> **WORK TO DO**: Your task is to repeat only the lines from the one with "Write a Blender" through the one with "so = bpy.data.objects.new('sun', sl);", exactly as they stand, both ends included.

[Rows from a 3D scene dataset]

──────────────────────────────

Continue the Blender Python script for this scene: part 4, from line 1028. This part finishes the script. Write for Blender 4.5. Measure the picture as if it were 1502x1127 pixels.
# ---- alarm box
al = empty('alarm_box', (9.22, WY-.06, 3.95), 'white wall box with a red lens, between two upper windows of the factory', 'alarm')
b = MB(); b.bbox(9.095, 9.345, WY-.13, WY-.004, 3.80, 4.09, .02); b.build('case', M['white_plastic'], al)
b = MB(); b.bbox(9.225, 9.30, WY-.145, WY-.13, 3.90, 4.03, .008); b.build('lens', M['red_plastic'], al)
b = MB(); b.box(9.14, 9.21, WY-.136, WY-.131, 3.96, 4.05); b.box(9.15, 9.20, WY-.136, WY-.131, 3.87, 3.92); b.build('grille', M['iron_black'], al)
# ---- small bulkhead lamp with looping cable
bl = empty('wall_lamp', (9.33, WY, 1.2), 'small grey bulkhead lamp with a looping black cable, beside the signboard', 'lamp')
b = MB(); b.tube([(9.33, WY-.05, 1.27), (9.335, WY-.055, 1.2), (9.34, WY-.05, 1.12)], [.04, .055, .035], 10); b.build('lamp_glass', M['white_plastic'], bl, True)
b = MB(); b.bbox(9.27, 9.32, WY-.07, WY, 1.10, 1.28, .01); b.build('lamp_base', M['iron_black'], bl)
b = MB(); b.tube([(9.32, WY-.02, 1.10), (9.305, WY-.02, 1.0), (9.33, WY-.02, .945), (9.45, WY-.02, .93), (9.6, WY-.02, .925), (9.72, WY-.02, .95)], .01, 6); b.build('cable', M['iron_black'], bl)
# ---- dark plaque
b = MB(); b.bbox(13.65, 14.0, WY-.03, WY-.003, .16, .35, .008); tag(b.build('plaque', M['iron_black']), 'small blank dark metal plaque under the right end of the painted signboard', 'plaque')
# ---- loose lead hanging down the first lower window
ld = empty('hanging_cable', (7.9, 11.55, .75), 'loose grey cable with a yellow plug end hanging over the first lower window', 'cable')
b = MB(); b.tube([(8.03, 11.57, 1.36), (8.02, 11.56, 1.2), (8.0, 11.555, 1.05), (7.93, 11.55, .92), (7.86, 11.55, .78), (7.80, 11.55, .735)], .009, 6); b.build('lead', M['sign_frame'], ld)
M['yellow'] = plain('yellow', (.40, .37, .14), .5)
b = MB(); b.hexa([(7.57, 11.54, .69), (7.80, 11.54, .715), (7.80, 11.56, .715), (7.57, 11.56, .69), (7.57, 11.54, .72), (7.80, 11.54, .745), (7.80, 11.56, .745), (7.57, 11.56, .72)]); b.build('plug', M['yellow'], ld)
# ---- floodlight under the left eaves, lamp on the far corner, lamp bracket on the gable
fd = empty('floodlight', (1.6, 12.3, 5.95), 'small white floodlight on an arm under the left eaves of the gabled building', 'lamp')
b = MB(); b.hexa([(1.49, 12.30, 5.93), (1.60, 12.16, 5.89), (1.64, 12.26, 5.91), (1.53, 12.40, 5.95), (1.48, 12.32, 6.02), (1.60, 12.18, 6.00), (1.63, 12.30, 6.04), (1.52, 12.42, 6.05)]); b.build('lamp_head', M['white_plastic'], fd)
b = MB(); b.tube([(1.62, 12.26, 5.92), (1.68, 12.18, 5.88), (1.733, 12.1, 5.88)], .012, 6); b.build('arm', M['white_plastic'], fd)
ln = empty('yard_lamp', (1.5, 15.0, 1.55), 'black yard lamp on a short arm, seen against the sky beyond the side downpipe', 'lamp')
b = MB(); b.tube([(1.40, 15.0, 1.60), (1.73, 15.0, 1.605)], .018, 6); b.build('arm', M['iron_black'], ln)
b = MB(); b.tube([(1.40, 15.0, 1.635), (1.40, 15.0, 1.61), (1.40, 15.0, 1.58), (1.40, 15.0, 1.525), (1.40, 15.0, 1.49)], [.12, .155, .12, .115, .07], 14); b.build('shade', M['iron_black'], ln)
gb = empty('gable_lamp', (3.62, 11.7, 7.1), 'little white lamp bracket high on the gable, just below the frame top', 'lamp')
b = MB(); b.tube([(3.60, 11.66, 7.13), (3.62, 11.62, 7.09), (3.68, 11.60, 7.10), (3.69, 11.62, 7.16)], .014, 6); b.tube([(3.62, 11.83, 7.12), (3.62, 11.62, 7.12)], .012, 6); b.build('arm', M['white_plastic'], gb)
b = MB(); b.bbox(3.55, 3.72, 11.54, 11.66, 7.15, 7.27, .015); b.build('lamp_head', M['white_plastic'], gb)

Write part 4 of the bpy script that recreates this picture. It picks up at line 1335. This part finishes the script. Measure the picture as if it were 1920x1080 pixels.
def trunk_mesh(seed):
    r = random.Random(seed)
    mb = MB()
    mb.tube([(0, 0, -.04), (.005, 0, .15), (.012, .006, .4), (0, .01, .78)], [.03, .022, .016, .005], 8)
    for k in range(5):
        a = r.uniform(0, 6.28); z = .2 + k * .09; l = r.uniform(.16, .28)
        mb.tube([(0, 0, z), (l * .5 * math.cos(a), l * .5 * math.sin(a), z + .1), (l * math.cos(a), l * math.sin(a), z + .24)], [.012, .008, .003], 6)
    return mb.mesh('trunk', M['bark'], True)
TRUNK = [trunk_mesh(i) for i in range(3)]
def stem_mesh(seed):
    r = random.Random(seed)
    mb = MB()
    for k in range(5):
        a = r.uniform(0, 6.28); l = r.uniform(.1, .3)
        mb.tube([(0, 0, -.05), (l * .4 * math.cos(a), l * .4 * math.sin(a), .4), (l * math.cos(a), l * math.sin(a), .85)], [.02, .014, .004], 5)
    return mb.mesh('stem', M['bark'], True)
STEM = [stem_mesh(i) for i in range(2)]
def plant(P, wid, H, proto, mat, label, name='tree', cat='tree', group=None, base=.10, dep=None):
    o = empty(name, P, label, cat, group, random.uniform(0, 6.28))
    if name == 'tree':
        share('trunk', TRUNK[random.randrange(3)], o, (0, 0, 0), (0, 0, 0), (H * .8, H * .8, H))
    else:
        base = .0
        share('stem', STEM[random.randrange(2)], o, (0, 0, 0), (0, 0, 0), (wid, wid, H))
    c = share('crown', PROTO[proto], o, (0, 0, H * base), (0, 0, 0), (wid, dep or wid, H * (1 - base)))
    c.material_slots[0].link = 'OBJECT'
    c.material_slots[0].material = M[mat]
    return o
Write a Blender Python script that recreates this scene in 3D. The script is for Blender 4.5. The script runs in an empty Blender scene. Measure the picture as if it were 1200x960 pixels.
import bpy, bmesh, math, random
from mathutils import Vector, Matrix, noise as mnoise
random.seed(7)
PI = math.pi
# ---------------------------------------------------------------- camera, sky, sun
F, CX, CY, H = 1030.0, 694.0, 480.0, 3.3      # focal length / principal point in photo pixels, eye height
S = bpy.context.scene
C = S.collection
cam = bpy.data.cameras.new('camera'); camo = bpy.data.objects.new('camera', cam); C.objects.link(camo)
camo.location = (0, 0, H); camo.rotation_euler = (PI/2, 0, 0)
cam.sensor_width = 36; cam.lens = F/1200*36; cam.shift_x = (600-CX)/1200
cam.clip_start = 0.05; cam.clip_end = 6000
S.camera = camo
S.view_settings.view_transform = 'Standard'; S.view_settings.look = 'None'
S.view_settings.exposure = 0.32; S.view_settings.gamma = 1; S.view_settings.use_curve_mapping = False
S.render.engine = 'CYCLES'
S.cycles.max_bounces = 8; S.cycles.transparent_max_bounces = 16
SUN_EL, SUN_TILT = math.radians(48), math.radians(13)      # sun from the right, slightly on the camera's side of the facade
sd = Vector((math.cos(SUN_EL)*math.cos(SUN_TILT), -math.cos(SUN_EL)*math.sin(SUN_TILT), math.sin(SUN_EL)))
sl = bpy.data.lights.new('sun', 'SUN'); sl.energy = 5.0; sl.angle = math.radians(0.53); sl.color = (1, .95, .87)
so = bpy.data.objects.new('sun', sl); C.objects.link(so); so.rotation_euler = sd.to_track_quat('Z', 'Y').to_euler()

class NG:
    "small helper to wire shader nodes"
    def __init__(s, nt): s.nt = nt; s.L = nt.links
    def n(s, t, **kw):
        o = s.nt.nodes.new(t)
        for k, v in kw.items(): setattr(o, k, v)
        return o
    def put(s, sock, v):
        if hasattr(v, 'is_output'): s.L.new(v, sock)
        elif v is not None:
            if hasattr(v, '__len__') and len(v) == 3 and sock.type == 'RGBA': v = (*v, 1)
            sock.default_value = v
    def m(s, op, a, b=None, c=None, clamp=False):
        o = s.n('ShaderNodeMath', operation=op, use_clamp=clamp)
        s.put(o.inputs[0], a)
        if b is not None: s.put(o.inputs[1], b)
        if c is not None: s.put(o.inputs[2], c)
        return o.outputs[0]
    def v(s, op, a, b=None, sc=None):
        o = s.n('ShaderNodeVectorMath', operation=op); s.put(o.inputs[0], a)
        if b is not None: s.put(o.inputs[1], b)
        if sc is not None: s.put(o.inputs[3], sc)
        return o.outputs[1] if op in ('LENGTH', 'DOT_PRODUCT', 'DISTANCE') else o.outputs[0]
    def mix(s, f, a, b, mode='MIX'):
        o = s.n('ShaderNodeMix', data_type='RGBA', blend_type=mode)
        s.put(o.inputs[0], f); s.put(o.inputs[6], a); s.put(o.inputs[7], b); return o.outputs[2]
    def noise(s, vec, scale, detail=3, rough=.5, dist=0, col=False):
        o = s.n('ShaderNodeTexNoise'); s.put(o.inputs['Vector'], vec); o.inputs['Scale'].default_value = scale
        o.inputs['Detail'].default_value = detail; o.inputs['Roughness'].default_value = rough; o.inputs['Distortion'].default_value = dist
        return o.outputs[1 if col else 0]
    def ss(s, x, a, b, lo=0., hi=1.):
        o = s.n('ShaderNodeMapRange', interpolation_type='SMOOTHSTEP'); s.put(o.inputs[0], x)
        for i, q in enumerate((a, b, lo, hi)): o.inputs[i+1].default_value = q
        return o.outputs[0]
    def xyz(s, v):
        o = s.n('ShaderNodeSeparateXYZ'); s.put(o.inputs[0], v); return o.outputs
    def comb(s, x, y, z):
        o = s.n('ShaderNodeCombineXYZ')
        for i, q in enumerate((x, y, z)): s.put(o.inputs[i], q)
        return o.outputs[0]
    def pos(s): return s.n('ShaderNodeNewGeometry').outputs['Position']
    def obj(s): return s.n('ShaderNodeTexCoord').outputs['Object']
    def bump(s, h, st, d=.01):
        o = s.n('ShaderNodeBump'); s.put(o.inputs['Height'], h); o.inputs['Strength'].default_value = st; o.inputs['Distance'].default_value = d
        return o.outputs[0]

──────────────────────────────

> **COMPLETE OUTPUT**:
Write a Blender Python script that recreates this scene in 3D. The script is for Blender 4.5. The script runs in an empty Blender scene. Measure the picture as if it were 1200x960 pixels.
import bpy, bmesh, math, random
from mathutils import Vector, Matrix, noise as mnoise
random.seed(7)
PI = math.pi
# ---------------------------------------------------------------- camera, sky, sun
F, CX, CY, H = 1030.0, 694.0, 480.0, 3.3      # focal length / principal point in photo pixels, eye height
S = bpy.context.scene
C = S.collection
cam = bpy.data.cameras.new('camera'); camo = bpy.data.objects.new('camera', cam); C.objects.link(camo)
camo.location = (0, 0, H); camo.rotation_euler = (PI/2, 0, 0)
cam.sensor_width = 36; cam.lens = F/1200*36; cam.shift_x = (600-CX)/1200
cam.clip_start = 0.05; cam.clip_end = 6000
S.camera = camo
S.view_settings.view_transform = 'Standard'; S.view_settings.look = 'None'
S.view_settings.exposure = 0.32; S.view_settings.gamma = 1; S.view_settings.use_curve_mapping = False
S.render.engine = 'CYCLES'
S.cycles.max_bounces = 8; S.cycles.transparent_max_bounces = 16
SUN_EL, SUN_TILT = math.radians(48), math.radians(13)      # sun from the right, slightly on the camera's side of the facade
sd = Vector((math.cos(SUN_EL)*math.cos(SUN_TILT), -math.cos(SUN_EL)*math.sin(SUN_TILT), math.sin(SUN_EL)))
sl = bpy.data.lights.new('sun', 'SUN'); sl.energy = 5.0; sl.angle = math.radians(0.53); sl.color = (1, .95, .87)
so = bpy.data.objects.new('sun', sl); C.objects.link(so); so.rotation_euler = sd.to_track_quat('Z', 'Y').to_euler()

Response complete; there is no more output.